Haysiyetsiz hayat sürme, 4721 sayılı Türk Medeni Kanunu’nun (“Kanun”) 163. maddesinde düzenlenen özel ve aynı zamanda nisbi boşanma sebeplerinden biridir. Diğer boşanma nedenleri için; (Lütfen bkz…)
Haysiyetsiz hayat sürmek; toplumun ahlak, namus, şeref, haysiyet gibi kavramlarla ilgili genel algısına ve anlayışına aykırı hayat sürmek olarak tanımlanabilir. Yargıtay kararları doğrultusunda, eşlerden birinin randevu evi işletmesi, kumarbazlık, alkol ve/veya uyuşturucu bağımlılığı, homoseksüellik ve gönül tellallığı haysiyetsiz hayat sürmeye örnek olarak gösterilebilir.
Haysiyetsiz hayat sürme sebebiyle boşanma davası açabilmek için aşağıda belirtilen şartların mevcut olması gerekmektedir:
– Davalı eş haysiyetsiz hayat sürme konusunda kusurlu olmalıdır. Örneğin davalı eş akıl hastalığı nedeniyle haysiyetsiz hayat sürüyorsa, bu durumda haysiyetsiz hayat sürme sebebine dayanarak boşanma davası açılamaz.
– Haysiyetsiz hayat sürme bir devamlılık ve süreklilik içinde olmalı, bir yaşam tarzı olarak benimsenmiş olmalıdır.
– Eşlerden birinin haysiyetsiz hayat sürüyor olması, ortak yaşamı çekilmez hale getirmiş olmalıdır. Davacı eş de benzer şekilde haysiyetsiz hayat sürüyorsa, bu sebebe dayanarak boşanma davası açma hakkına sahip değildir.
– Haysiyetsiz hayat sürme olgusu evlenmeden sonra gerçekleşmiş olmalıdır.

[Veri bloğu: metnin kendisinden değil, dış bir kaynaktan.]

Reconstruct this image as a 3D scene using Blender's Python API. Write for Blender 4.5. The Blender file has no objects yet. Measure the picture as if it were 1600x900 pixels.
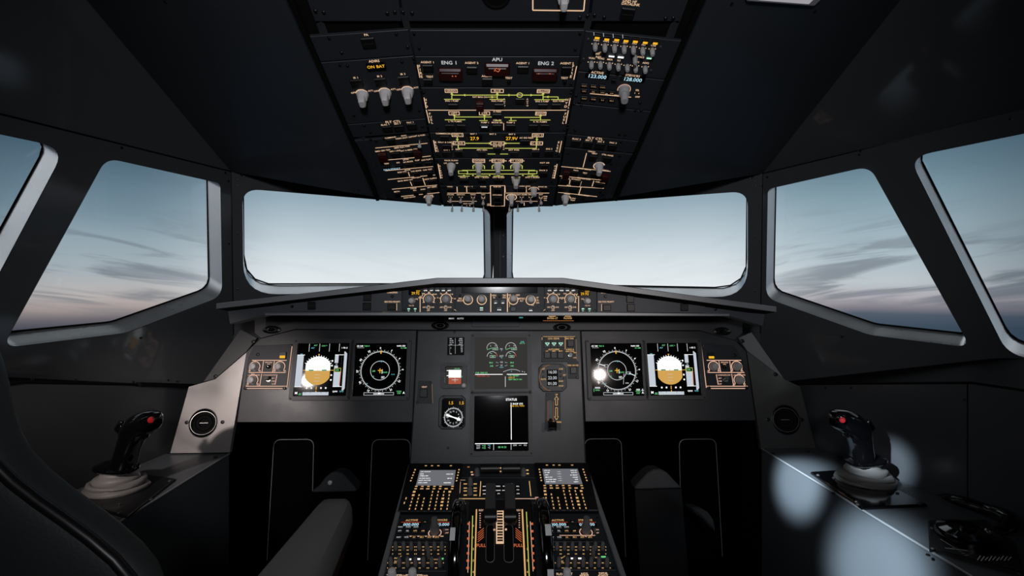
import bpy, math, random
from math import sin, cos, pi, radians as R, atan2, sqrt, tan
from mathutils import Vector as V, Matrix
from mathutils.geometry import tessellate_polygon
random.seed(7)
scn = bpy.context.scene
col = scn.collection

# ------------------------------------------------------------------ camera
FPX = 755.0                       # focal length in pixels of a 1600 wide frame (17 mm)
YAW = math.atan(23 / FPX)         # the lens looks a touch to the right of the centre line
EYE = V((0, 0, 1.2))
cam_d = bpy.data.cameras.new('camera'); cam_d.lens = FPX * 36 / 1600; cam_d.sensor_width = 36
cam_d.clip_start = 0.02; cam_d.clip_end = 500
cam = bpy.data.objects.new('camera', cam_d); col.objects.link(cam)
cam.location = EYE; cam.rotation_euler = (pi / 2, 0, -YAW); scn.camera = cam
FW = V((sin(YAW), cos(YAW), 0)); RT = V((cos(YAW), -sin(YAW), 0)); UP = V((0, 0, 1))

scn.view_settings.view_transform = 'Standard'; scn.view_settings.look = 'None'
scn.view_settings.gamma = 1; scn.view_settings.use_curve_mapping = False
scn.view_settings.exposure = 0.0

def ray(px, py): return FW + RT * ((px - 800) / FPX) + UP * ((450 - py) / FPX)
def pt(px, py, Y):
    r = ray(px, py); return EYE + r * (Y / r.y)

def lin(c):
    return tuple(((x / 255) / 12.92 if x / 255 <= .04045 else ((x / 255 + .055) / 1.055) ** 2.4) for x in c)

# ------------------------------------------------------------------ sky
w = bpy.data.worlds.new('sky'); scn.world = w; w.use_nodes = True
nt = w.node_tree; N = nt.nodes; L = nt.links; N.clear()
def nn(t, **k):
    n = N.new(t)
    for a, b in k.items(): setattr(n, a, b)
    return n
def math_n(op, a, b=None, c=None, clamp=False):
    n = nn('ShaderNodeMath', operation=op); n.use_clamp = clamp
    for i, x in enumerate((a, b, c)):
        if x is None: continue
        if isinstance(x, (int, float)): n.inputs[i].default_value = x
        else: L.new(x, n.inputs[i])
    return n.outputs[0]
def smooth(x, a, b):
    n = nn('ShaderNodeMapRange', interpolation_type='SMOOTHSTEP')
    L.new(x, n.inputs[0]); n.inputs[1].default_value = a; n.inputs[2].default_value = b
    return n.outputs[0]
def ramp(x, stops):
    n = nn('ShaderNodeValToRGB'); e = n.color_ramp.elements
    e[0].position, e[0].color = stops[0][0], lin(stops[0][1]) + (1,)
    e[1].position, e[1].color = stops[-1][0], lin(stops[-1][1]) + (1,)
    for p, c in stops[1:-1]:
        q = e.new(p); q.color = lin(c) + (1,)
    L.new(x, n.inputs[0]); return n.outputs[0]
def mixc(f, a, b):
    n = nn('ShaderNodeMix', data_type='RGBA')
    if isinstance(f, (int, float)): n.inputs[0].default_value = f
    else: L.new(f, n.inputs[0])
    for i, x in ((6, a), (7, b)):
        if isinstance(x, tuple): n.inputs[i].default_value = x
        else: L.new(x, n.inputs[i])
    return n.outputs[2]
tc = nn('ShaderNodeTexCoord'); sep = nn('ShaderNodeSeparateXYZ'); L.new(tc.outputs['Generated'], sep.inputs[0])
dx, dy, dz = sep.outputs
hz = math_n('SQRT', math_n('ADD', math_n('MULTIPLY', dx, dx), math_n('MULTIPLY', dy, dy)))
el = math_n('DIVIDE', dz, math_n('MAXIMUM', hz, 0.001))          # tangent of the elevation
sx = math_n('DIVIDE', dx, math_n('MAXIMUM', hz, 0.001))          # -1 left ... 1 right
def E(y): return ((450 - y) / 755. + 0.3) / 1.0                  # ramp position, 0.3 = eye level
pos = math_n('ADD', el, 0.3, clamp=True)
fwd = ramp(pos, [(0.0, (40, 48, 56)), (.195, (58, 68, 80)), (.235, (120, 118, 126)), (.262, (214, 205, 204)), (.30, (238, 241, 243)),
                 (.35, (224, 231, 235)), (.40, (198, 210, 218)), (.47, (155, 176, 188)), (.54, (126, 150, 165)), (.64, (110, 134, 150)), (.78, (165, 178, 188)), (1.0, (218, 224, 228))])
lef = ramp(pos, [(0.0, (34, 42, 52)), (.215, (54, 60, 74)), (.236, (66, 70, 84)), (.252, (112, 106, 112)), (.268, (172, 158, 154)), (.29, (192, 184, 182)), (.33, (170, 180, 186)),
                 (.38, (150, 168, 178)), (.42, (122, 145, 158)), (.46, (104, 128, 143)), (.497, (88, 112, 127)), (.54, (62, 90, 108)), (.62, (60, 84, 100)), (.78, (165, 178, 188)), (1.0, (218, 224, 228))])
rig = ramp(pos, [(0.0, (36, 46, 56)), (.24, (66, 80, 95)), (.258, (84, 94, 108)), (.27, (140, 134, 142)), (.285, (184, 178, 184)), (.31, (196, 202, 206)), (.35, (180, 194, 202)),
                 (.40, (160, 180, 190)), (.45, (135, 160, 172)), (.487, (114, 140, 154)), (.54, (84, 112, 128)), (.64, (78, 104, 120)), (.78, (165, 178, 188)), (1.0, (218, 224, 228))])  # top stops of all three ramps raised, unseen, to light the sills
c = mixc(smooth(math_n('MULTIPLY', sx, -1), .38, .60), fwd, lef)
c = mixc(smooth(sx, .38, .62), c, rig)
# unseen pale band behind the aircraft, added to brighten the window reveals
back = math_n('MULTIPLY', smooth(math_n('MULTIPLY', dy, -1), -.45, .25), smooth(el, -.08, .02))
c = mixc(back, c, lin((208, 212, 216)) + (1,))
# thin streaked cloud low over the horizon
cv = nn('ShaderNodeCombineXYZ'); L.new(math_n('MULTIPLY', sx, 2.2), cv.inputs[0])
L.new(math_n('MULTIPLY', math_n('SUBTRACT', el, math_n('MULTIPLY', math_n('ABSOLUTE', sx), .20)), 30.0), cv.inputs[1]); L.new(math_n('MULTIPLY', sx, 4.0), cv.inputs[2])
mp = nn('ShaderNodeMapping'); L.new(cv.outputs[0], mp.inputs[0]); mp.inputs['Rotation'].default_value = (0, 0, 0)
nz = nn('ShaderNodeTexNoise'); L.new(mp.outputs[0], nz.inputs[0])
nz.inputs['Scale'].default_value = 1.6; nz.inputs['Detail'].default_value = 5; nz.inputs['Roughness'].default_value = .52
nz.inputs['Distortion'].default_value = .6
streak = smooth(nz.outputs['Fac'], .45, .66)
band = math_n('MULTIPLY', smooth(el, -.055, -.01), math_n('SUBTRACT', 1.0, smooth(el, .02, .17)))
side = smooth(math_n('ABSOLUTE', sx), .40, .58)
side = math_n('ADD', math_n('MULTIPLY', side, .9), .06)
cf = math_n('MULTIPLY', math_n('MULTIPLY', streak, band), math_n('MULTIPLY', side, .7))
c = mixc(cf, c, lin((104, 112, 122)) + (1,))
# the sky dies away toward the flanks
fl = math_n('MULTIPLY', smooth(math_n('ABSOLUTE', sx), .64, .80), math_n('SUBTRACT', 1.0, back))
c = mixc(math_n('MULTIPLY', fl, .55), c, lin((30, 52, 70)) + (1,))
bg = nn('ShaderNodeBackground'); L.new(c, bg.inputs[0]); bg.inputs[1].default_value = 1.0
wo = nn('ShaderNodeOutputWorld'); L.new(bg.outputs[0], wo.inputs[0])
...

Evlenme öncesinde haysiyetsiz hayat sürdüğü bilinen eşe karşı bu sebebe dayanarak boşanma davası açılamaz.
Haysiyetsiz hayat sürme sebebiyle açılan boşanma davası zamanaşımı veya hak düşürücü süreye tabi değildir. Boşanma kararının verilmesiyle beraber, varsa müşterek çocuğun velayeti haysiyetsiz hayat süren eşe verilmez.